Rita Manhães - Da pintura como fluxo contínuo

O observador se encontra diante de uma pintura em grande formato. Na superfície da tela, formas e manchas em cor, abstratas, são organizadas como “ecossistemas”, constituindo um meio em que espécies diversas convivem, nutrem-se, movem-se, relacionam-se. De uma tela a outra, abrem-se situações – paisagens, recortes, conjuntos – em que o espaço pictórico afirma-se como “espaço de convívio”, de dinâmicas embaladas por ritmos distintos. Assim, elementos gráficos encontram-se lado a lado, e por vezes imbricados, envolvendo-se e enrolando-se uns nos outros como dobras, apêndices, cachos, tentáculos...

Singularidades são aqui preservadas, mas cada parte existe em relação com as demais. As imagens construídas por Rita Manhães remetem a uma estética das formas orgânicas de um universo científico inventado, poético e necessário – porque é, sim, um espaço de sopro, alternativa ao mundo das coisas cruas, finitas, concretas.

Liberdade, espontaneidade e a intensidade do gesto, que pressupõem a implicação efetiva do corpo da artista durante o processo criativo, marcam a poética de Rita. Da mesma maneira,a musicalidade inerente às composições plásticas nos induz vislumbrar coreografias que se sucedem, de uma tela a outra, em continuidade. A musicalidade sugerida nas pinturas pelos ritmos mais ou menos intensos ou suaves, também, reforçam a tese do engajamento e envolvimento corporal da artista durante a realização das pinturas.

E, sem surpresa, constatamos que suas referências nos remetem à história recente da liberdade gestual em pintura: Albert Oehlen, Cecily Bown, Cy Trombly, Robert Rauschemberg e uma admiração particular pelo expressionismo abstrato, Franz Kline, Sam Francis ... Rita mostrase íntima de propostas que usam o artifício pictórico para produzir impacto, sensação intensa de movimento, de vigor, que são propostas nas quais a cor é elemento que se expande e se revela na diversidade formal.

A artista confia a nós sua curiosidade acerca “do infinito contido nas coisas finitas”. Essa prerrogativa – quase que um mote poético-filosófico –, por sua vez, remete ao fato de que o infinito contido nas coisas finitas é inerente à experiência sensível. A pintura, por exemplo, é o lugar em que o infinito das coisas faz esquecer a finitude que nos determina. E, curiosamente, a leitura do conjunto da obra de Rita Manhães nos coloca num processo contínuo, num ad infinitum, que evoca a renovação, e a multiplicação incessante das coisas do mundo. Além de uma dinâmica que desenvolve a plena musicalidade, num ritmo intenso de “formas-de-cor” e “manchas-cor”, em que a cor se assume como “corpo”, como “coisa”, percebemos, nas pinturas, um sopro contínuo, responsável, talvez, pela constatação de que cada quadro realizado por Rita é fragmento, componente, de um todo maior e infinito.

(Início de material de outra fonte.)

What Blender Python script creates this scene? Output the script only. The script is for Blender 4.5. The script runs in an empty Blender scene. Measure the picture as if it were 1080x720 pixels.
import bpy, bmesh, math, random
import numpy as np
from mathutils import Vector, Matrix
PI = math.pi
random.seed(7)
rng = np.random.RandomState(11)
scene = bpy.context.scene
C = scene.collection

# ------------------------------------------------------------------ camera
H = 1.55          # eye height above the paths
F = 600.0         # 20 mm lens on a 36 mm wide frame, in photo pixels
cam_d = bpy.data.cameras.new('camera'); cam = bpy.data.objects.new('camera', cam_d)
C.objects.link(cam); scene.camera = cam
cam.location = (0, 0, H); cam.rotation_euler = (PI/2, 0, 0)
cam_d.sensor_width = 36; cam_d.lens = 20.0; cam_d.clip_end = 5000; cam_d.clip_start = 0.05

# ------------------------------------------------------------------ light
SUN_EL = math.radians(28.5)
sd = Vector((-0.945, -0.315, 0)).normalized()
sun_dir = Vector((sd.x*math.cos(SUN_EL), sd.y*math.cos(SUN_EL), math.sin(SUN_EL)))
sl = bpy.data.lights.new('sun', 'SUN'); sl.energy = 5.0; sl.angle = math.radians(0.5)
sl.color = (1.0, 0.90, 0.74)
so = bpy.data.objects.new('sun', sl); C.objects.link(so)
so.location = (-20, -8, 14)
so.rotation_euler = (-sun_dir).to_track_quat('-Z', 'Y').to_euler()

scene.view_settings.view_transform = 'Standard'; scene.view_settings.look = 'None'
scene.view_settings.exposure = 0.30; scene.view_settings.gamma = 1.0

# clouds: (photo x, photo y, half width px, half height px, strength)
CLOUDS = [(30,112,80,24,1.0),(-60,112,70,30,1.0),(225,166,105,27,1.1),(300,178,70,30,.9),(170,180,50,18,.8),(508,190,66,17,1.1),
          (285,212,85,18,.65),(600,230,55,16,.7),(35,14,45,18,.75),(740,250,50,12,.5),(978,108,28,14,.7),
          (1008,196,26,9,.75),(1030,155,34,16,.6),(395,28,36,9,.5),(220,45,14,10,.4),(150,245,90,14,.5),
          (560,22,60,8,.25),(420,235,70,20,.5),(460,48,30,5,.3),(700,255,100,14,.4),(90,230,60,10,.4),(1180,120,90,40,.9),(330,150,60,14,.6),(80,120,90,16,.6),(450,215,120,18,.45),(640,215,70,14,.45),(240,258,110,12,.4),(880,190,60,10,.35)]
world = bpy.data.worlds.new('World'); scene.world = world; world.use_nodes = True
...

Suas composições deixam transparecer a ideia de “fluxo contínuo” de ações, de acontecimentos imanentes que o trabalho da artista ativa, pelo simples gesto de inscrição do pigmento na superfície da tela. A arte – e, neste caso, a pintura – seria, de acordo com essa lógica, princípio ativo, sopro primeiro e dispositivo de acesso a um conjunto de situações plásticas e possibilidades sensoriais até então em “estado latente”, adormecidas.